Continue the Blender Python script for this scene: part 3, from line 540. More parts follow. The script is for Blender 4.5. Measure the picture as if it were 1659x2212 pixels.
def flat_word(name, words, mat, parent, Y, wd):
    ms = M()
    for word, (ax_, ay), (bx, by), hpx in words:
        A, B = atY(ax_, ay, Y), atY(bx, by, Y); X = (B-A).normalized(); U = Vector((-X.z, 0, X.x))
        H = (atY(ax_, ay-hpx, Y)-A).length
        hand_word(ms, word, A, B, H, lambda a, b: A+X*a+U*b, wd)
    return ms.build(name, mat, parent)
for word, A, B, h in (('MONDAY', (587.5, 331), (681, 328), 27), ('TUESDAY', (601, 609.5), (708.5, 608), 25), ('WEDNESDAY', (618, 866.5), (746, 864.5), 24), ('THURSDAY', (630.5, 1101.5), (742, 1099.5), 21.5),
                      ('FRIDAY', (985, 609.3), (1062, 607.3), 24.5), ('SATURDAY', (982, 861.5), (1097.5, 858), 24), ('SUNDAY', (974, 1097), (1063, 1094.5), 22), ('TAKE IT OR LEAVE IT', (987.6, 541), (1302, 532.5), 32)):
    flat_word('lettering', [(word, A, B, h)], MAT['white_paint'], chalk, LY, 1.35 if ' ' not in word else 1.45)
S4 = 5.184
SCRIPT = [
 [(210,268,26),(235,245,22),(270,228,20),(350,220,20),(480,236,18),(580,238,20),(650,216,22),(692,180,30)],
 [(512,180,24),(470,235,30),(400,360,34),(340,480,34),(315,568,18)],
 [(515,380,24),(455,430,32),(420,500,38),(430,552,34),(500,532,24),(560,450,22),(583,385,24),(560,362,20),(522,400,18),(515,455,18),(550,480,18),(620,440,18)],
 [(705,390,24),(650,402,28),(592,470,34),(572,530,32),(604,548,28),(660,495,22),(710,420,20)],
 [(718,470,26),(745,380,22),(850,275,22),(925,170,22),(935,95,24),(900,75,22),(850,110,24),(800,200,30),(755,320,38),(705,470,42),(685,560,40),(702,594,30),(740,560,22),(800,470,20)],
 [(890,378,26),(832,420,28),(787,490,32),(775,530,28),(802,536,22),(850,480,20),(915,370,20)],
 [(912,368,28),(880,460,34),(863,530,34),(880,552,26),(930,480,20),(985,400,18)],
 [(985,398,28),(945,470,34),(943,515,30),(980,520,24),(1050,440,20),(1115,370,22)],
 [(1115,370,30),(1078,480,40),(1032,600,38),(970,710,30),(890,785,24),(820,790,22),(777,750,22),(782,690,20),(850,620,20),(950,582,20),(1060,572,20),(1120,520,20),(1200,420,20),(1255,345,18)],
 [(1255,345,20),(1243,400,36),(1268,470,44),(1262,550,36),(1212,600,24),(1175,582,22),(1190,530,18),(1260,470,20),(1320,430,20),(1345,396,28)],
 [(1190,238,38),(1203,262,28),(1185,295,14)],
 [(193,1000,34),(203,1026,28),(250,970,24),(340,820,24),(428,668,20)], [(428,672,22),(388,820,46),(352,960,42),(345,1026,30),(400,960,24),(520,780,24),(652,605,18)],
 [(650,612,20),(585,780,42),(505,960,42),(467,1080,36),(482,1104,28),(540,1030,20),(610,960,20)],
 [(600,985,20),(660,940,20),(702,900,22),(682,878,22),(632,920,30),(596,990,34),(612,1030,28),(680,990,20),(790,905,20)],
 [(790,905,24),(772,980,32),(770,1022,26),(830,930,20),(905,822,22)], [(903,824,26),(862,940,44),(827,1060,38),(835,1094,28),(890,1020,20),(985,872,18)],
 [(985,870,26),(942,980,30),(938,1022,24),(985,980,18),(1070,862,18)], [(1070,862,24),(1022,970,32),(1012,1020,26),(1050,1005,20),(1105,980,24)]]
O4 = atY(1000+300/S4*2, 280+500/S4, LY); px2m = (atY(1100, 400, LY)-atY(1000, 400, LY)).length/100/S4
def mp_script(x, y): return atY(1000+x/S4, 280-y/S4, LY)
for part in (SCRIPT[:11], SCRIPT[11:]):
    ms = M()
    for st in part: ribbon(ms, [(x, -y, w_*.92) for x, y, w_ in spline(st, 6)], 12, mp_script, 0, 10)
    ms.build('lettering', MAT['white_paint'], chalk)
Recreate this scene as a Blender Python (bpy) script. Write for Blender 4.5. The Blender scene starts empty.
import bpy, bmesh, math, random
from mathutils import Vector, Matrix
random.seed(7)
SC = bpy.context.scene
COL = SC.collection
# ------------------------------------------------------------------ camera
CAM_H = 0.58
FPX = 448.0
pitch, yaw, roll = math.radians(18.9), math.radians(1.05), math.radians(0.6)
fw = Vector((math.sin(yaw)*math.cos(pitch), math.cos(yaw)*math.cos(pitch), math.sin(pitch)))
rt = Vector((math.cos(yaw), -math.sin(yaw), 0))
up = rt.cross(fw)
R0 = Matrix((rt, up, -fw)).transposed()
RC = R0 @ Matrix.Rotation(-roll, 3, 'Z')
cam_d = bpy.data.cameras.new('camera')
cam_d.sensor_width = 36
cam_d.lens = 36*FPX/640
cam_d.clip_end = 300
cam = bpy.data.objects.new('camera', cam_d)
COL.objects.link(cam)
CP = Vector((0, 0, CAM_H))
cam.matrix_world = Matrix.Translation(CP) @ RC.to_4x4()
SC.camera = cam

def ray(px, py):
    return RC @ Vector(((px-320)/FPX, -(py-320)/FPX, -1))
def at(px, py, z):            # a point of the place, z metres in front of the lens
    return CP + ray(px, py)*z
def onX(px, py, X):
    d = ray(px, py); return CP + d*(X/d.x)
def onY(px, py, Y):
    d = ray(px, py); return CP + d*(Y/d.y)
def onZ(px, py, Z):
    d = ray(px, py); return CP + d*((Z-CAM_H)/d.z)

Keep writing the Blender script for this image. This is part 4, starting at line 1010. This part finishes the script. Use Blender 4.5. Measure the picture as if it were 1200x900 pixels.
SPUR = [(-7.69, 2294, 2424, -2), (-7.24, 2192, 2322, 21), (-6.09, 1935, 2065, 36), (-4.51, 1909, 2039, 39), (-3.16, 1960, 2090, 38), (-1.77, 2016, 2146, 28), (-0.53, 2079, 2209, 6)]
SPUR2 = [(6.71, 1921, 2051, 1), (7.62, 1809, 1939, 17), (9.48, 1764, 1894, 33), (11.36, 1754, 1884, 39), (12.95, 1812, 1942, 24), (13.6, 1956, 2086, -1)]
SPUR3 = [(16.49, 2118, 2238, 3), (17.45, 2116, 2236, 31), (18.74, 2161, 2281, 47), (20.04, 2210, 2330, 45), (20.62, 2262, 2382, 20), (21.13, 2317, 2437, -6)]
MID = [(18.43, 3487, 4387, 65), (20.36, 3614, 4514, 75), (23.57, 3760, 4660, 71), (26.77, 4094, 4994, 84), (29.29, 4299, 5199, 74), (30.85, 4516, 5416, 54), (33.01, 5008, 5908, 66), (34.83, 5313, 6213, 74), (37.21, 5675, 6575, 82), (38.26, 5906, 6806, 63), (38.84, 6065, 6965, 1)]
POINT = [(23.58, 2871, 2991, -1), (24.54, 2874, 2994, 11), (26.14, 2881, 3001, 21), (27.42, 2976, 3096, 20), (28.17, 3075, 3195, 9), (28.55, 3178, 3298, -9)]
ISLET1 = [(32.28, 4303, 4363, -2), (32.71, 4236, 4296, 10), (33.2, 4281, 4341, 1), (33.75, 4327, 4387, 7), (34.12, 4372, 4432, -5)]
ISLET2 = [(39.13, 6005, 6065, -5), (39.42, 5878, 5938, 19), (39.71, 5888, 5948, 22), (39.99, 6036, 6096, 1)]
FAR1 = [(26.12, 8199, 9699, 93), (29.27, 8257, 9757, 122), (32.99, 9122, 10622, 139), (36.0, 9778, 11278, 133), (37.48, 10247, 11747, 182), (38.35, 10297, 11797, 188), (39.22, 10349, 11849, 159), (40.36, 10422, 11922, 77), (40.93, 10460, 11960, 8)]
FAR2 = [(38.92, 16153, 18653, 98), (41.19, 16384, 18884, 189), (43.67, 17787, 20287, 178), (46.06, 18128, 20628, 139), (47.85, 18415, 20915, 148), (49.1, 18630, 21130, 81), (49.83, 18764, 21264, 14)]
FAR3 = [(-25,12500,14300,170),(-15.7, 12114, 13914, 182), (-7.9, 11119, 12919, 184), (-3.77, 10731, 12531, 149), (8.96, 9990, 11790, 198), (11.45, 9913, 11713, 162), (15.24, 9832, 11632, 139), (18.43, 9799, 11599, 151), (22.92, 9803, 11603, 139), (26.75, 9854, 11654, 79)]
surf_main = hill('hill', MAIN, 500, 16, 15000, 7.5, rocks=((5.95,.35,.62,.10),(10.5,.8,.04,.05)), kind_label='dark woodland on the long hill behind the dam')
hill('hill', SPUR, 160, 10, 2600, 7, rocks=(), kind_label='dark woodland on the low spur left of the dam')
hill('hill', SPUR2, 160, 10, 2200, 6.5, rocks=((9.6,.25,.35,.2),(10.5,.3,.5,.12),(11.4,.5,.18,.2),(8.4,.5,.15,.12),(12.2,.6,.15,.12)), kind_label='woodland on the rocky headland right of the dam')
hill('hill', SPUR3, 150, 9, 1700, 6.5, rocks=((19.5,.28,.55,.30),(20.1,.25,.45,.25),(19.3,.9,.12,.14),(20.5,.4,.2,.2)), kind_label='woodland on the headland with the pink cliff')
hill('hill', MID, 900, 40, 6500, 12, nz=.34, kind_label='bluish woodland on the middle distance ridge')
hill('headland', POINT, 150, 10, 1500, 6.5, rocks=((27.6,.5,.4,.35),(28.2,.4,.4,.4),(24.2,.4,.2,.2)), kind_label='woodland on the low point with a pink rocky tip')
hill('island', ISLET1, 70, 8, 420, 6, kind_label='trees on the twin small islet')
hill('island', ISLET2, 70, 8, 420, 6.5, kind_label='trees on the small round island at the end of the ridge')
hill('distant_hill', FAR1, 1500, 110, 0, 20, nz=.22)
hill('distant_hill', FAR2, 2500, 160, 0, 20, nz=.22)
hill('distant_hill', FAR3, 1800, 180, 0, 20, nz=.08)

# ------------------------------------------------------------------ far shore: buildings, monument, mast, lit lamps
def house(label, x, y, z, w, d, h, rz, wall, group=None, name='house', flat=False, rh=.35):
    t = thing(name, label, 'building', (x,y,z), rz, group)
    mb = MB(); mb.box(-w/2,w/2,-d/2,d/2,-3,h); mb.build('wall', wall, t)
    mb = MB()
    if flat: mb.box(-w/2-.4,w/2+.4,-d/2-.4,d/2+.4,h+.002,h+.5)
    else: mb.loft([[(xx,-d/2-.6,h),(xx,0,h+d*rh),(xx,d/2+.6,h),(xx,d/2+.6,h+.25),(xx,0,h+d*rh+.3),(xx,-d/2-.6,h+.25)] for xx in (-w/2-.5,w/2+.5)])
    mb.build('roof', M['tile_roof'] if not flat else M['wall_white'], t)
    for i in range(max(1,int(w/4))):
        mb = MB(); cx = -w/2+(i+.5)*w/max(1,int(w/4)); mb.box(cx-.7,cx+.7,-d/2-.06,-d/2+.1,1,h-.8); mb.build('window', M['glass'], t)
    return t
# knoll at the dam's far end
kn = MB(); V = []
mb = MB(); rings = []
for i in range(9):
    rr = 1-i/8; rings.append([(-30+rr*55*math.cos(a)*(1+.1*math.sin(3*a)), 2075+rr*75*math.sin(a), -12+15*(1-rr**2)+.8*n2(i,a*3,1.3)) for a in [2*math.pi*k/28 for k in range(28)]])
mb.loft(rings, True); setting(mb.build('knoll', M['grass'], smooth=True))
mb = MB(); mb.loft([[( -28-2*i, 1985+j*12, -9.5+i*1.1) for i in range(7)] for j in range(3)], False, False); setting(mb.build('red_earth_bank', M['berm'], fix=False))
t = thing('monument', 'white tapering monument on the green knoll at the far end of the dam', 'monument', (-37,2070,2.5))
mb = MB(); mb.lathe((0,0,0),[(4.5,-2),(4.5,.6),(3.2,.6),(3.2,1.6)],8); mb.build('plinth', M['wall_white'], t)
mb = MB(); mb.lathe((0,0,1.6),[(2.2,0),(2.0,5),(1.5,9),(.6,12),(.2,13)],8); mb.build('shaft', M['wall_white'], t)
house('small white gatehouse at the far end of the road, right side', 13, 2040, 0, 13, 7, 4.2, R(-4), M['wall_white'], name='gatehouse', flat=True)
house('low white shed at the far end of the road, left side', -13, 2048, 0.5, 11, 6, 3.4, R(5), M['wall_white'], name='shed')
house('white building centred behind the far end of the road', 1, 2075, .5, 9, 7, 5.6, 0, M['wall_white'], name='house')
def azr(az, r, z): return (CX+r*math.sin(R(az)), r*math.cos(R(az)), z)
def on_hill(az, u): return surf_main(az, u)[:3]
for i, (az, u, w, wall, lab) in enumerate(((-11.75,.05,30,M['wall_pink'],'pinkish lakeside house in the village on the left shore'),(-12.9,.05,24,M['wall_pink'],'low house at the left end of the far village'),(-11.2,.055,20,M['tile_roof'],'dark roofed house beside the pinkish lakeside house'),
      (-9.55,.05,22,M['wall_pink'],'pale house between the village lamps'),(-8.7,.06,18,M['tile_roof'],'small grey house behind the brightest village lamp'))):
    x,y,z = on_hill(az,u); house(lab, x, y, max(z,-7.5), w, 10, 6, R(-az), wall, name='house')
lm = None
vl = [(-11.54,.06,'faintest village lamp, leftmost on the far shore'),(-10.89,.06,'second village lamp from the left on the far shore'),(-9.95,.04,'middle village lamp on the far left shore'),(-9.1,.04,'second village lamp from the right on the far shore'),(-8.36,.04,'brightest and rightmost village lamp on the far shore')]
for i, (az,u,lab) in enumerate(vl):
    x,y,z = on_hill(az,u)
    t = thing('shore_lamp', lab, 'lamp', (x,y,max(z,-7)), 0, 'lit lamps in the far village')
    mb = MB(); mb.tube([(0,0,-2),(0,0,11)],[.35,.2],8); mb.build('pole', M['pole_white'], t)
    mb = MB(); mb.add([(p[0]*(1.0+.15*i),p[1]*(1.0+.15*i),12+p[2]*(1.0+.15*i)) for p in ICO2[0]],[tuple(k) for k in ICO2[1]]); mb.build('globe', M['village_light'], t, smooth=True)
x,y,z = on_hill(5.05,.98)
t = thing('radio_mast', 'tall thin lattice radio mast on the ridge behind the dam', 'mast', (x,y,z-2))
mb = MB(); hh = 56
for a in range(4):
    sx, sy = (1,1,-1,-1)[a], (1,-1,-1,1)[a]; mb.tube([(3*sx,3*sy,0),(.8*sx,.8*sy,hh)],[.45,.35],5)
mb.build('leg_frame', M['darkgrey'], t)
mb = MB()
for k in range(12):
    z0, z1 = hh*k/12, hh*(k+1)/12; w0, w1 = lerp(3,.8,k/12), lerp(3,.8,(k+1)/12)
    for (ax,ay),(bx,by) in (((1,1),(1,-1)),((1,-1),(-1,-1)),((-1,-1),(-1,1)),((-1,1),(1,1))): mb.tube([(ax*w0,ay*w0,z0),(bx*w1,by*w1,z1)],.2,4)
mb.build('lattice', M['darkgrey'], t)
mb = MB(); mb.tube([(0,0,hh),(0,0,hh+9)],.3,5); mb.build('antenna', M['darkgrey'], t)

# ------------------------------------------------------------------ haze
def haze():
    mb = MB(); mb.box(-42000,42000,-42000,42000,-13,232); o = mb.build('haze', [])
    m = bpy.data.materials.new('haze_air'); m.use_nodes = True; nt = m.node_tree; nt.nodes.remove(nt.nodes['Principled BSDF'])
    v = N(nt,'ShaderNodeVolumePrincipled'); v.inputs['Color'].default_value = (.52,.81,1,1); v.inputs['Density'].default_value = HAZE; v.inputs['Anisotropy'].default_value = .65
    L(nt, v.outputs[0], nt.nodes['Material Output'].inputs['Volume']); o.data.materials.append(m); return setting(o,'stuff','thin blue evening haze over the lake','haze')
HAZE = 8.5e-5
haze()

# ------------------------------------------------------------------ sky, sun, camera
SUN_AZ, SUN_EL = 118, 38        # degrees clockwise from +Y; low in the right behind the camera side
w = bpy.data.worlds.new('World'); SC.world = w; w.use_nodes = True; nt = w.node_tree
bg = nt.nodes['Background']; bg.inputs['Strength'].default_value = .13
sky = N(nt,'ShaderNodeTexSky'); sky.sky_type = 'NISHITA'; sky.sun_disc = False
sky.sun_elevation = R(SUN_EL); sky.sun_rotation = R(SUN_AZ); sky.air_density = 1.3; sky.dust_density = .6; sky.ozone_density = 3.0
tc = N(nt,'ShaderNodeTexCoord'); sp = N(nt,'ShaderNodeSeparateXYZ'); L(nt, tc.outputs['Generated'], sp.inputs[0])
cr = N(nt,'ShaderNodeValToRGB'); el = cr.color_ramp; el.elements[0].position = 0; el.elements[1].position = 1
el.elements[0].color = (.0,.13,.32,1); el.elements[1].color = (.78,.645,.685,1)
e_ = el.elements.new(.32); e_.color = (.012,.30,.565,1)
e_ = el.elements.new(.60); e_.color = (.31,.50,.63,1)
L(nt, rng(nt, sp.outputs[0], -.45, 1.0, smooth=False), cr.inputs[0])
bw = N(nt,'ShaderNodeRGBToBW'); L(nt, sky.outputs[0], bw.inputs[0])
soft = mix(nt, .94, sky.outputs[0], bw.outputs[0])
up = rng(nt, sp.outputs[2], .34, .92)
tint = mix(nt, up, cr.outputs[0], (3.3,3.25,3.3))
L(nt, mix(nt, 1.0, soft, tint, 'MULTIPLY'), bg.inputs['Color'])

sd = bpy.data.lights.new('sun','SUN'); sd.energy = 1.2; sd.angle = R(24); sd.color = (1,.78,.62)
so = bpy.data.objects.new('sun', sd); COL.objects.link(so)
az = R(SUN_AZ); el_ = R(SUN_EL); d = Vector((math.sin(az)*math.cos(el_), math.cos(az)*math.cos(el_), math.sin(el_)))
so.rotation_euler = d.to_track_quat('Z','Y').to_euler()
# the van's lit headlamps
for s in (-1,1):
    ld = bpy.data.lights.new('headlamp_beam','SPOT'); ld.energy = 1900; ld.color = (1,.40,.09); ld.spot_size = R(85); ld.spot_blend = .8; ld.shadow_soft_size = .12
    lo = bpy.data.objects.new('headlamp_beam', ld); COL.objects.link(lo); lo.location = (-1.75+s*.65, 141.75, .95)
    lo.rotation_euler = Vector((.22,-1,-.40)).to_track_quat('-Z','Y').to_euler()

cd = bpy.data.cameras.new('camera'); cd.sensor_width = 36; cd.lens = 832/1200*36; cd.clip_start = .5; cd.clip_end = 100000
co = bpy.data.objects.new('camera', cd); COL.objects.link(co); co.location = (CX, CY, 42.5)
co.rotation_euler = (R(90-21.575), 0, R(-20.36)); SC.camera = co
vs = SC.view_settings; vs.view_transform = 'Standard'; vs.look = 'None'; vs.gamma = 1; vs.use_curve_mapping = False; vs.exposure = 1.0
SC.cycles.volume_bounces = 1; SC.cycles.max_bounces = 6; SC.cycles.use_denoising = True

═══

● **The task**
Transcribe nothing but the lines from the line with "Recreate this scene" through the line with "SC.camera = cam", reproducing each exactly.

● **Response to this task**
Recreate this scene as a Blender Python (bpy) script. Write for Blender 4.5. The Blender scene starts empty.
import bpy, bmesh, math, random
from mathutils import Vector, Matrix
random.seed(7)
SC = bpy.context.scene
COL = SC.collection
# ------------------------------------------------------------------ camera
CAM_H = 0.58
FPX = 448.0
pitch, yaw, roll = math.radians(18.9), math.radians(1.05), math.radians(0.6)
fw = Vector((math.sin(yaw)*math.cos(pitch), math.cos(yaw)*math.cos(pitch), math.sin(pitch)))
rt = Vector((math.cos(yaw), -math.sin(yaw), 0))
up = rt.cross(fw)
R0 = Matrix((rt, up, -fw)).transposed()
RC = R0 @ Matrix.Rotation(-roll, 3, 'Z')
cam_d = bpy.data.cameras.new('camera')
cam_d.sensor_width = 36
cam_d.lens = 36*FPX/640
cam_d.clip_end = 300
cam = bpy.data.objects.new('camera', cam_d)
COL.objects.link(cam)
CP = Vector((0, 0, CAM_H))
cam.matrix_world = Matrix.Translation(CP) @ RC.to_4x4()
SC.camera = cam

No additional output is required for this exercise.